▶ [Data listing]
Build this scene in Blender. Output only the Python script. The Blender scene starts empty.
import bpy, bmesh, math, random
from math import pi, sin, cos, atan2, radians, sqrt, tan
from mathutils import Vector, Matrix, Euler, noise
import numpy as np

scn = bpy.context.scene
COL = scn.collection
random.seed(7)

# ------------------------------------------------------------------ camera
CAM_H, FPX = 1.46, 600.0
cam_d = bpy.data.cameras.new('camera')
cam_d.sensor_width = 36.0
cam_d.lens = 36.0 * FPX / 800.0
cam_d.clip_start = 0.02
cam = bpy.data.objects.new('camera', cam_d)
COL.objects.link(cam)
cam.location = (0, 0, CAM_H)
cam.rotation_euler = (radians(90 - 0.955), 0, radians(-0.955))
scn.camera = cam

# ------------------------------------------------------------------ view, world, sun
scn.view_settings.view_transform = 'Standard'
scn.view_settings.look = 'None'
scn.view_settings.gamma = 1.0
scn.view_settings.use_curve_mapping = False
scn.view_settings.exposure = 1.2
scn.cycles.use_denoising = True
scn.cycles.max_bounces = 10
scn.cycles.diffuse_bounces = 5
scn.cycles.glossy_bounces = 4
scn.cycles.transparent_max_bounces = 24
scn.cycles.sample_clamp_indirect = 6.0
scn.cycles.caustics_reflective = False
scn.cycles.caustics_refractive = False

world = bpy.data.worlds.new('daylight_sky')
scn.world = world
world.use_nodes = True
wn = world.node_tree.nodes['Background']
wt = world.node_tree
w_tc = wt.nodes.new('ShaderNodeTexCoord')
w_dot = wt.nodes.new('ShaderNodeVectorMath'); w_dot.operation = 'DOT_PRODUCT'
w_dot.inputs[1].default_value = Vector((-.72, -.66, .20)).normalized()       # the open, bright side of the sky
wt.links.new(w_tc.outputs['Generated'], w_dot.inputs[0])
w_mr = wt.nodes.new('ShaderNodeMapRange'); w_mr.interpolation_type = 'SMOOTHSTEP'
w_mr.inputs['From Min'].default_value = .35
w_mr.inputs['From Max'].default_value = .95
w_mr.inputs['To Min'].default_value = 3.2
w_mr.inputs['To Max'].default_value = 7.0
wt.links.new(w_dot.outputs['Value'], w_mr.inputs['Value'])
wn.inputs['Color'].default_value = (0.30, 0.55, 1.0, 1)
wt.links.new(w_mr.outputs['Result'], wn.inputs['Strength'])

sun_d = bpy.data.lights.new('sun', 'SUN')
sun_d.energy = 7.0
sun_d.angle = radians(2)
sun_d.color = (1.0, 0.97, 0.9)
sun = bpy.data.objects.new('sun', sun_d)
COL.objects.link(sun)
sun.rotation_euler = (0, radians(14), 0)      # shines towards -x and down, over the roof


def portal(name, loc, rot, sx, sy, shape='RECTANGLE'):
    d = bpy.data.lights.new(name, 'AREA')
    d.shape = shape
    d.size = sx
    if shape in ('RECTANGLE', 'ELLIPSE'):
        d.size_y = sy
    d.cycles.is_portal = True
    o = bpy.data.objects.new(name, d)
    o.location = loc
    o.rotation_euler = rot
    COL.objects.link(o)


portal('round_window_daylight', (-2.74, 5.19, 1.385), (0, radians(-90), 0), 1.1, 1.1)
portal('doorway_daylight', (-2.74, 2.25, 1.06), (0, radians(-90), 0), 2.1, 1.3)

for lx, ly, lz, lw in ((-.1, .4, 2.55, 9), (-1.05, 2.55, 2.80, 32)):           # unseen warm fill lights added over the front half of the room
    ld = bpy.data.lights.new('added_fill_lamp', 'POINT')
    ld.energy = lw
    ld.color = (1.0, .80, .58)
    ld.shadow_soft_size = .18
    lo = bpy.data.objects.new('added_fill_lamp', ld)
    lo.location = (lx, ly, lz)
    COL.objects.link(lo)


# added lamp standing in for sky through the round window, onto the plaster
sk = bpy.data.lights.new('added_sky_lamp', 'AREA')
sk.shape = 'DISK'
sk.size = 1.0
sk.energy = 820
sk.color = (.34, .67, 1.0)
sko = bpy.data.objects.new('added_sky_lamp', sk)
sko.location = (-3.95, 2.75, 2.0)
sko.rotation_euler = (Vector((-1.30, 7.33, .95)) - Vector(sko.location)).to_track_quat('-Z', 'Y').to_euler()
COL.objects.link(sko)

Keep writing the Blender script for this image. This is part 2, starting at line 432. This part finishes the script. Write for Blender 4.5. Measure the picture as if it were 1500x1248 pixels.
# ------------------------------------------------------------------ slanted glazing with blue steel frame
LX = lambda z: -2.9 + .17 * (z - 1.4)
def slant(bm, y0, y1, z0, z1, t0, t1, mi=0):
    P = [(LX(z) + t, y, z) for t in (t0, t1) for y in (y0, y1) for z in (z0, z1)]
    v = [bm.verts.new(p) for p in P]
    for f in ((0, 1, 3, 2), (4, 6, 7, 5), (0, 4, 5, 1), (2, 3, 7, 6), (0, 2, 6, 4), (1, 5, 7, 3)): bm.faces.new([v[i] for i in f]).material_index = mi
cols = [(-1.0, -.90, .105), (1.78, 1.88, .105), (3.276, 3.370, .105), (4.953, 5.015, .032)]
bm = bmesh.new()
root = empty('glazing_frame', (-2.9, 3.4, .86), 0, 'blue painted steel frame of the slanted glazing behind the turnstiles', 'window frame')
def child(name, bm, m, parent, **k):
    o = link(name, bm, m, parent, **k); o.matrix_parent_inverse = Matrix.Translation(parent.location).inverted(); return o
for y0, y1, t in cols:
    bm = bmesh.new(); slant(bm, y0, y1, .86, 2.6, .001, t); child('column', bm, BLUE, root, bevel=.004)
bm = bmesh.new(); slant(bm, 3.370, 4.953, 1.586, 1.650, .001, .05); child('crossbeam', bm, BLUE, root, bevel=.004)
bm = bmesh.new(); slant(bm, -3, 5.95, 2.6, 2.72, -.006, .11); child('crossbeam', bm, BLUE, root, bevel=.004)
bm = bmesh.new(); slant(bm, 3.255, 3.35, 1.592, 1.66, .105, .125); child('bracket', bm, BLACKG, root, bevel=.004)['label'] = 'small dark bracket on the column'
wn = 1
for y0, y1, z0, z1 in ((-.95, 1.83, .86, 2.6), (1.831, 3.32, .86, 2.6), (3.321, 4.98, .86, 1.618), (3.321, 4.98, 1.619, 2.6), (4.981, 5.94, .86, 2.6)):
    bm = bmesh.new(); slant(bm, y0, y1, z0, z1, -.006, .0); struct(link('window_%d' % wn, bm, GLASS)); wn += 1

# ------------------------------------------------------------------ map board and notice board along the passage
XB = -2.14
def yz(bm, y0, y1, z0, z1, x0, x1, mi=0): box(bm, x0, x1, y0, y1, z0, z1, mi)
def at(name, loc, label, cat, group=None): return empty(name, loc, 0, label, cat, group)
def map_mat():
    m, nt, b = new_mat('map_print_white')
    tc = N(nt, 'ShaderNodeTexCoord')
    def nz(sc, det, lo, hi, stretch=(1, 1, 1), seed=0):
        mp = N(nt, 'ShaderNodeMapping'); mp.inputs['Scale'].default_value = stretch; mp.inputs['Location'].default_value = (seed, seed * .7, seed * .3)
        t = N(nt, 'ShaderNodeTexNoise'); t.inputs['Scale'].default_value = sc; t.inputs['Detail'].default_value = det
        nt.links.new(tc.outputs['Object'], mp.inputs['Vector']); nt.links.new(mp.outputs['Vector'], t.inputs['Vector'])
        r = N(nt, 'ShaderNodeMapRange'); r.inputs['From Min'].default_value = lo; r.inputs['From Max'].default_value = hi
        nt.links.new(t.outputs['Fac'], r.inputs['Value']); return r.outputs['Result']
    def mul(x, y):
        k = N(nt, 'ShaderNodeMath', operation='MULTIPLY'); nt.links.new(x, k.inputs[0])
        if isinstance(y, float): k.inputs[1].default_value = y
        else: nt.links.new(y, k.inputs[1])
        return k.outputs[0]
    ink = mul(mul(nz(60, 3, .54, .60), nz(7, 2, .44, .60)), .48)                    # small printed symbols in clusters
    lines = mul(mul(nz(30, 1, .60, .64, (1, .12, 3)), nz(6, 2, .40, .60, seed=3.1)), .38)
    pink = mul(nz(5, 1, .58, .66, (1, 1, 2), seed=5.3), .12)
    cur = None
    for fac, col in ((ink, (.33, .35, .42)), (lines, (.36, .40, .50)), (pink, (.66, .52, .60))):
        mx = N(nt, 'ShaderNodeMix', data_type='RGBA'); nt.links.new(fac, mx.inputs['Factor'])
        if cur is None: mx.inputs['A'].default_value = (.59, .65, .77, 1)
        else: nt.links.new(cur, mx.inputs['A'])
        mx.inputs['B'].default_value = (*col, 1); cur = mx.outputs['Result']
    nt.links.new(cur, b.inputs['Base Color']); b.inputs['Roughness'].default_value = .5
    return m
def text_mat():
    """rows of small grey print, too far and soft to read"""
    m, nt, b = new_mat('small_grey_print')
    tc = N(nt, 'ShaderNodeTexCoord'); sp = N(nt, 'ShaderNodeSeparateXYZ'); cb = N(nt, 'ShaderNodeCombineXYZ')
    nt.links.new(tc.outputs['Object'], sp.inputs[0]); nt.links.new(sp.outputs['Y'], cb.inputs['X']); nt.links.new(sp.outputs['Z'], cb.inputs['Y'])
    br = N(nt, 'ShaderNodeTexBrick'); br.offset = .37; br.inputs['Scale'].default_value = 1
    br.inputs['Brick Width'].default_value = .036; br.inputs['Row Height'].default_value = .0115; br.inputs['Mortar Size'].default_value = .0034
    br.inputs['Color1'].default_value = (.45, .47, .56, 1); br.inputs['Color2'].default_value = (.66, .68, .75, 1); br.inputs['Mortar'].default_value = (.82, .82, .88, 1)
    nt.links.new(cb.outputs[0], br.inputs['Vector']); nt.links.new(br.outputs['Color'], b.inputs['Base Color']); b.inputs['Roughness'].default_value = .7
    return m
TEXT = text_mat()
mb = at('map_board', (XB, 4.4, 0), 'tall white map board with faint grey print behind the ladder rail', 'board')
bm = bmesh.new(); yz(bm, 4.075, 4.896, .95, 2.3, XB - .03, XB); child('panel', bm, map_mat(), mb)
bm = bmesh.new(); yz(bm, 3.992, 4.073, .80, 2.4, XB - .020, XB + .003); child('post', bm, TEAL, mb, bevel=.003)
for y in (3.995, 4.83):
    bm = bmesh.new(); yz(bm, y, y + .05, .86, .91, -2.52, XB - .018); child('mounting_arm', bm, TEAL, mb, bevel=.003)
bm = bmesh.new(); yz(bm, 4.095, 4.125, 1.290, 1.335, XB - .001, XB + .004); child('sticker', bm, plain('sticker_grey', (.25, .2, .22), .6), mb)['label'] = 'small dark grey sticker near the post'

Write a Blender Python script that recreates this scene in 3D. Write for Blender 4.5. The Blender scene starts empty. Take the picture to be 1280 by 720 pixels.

▶ [Exercise prompt] Write out again, exactly, the lines from the start of the entries up to and including the one with "scn.camera = cam". Nothing else belongs in the reply.

▶ [Correct result]
Build this scene in Blender. Output only the Python script. The Blender scene starts empty.
import bpy, bmesh, math, random
from math import pi, sin, cos, atan2, radians, sqrt, tan
from mathutils import Vector, Matrix, Euler, noise
import numpy as np

scn = bpy.context.scene
COL = scn.collection
random.seed(7)

# ------------------------------------------------------------------ camera
CAM_H, FPX = 1.46, 600.0
cam_d = bpy.data.cameras.new('camera')
cam_d.sensor_width = 36.0
cam_d.lens = 36.0 * FPX / 800.0
cam_d.clip_start = 0.02
cam = bpy.data.objects.new('camera', cam_d)
COL.objects.link(cam)
cam.location = (0, 0, CAM_H)
cam.rotation_euler = (radians(90 - 0.955), 0, radians(-0.955))
scn.camera = cam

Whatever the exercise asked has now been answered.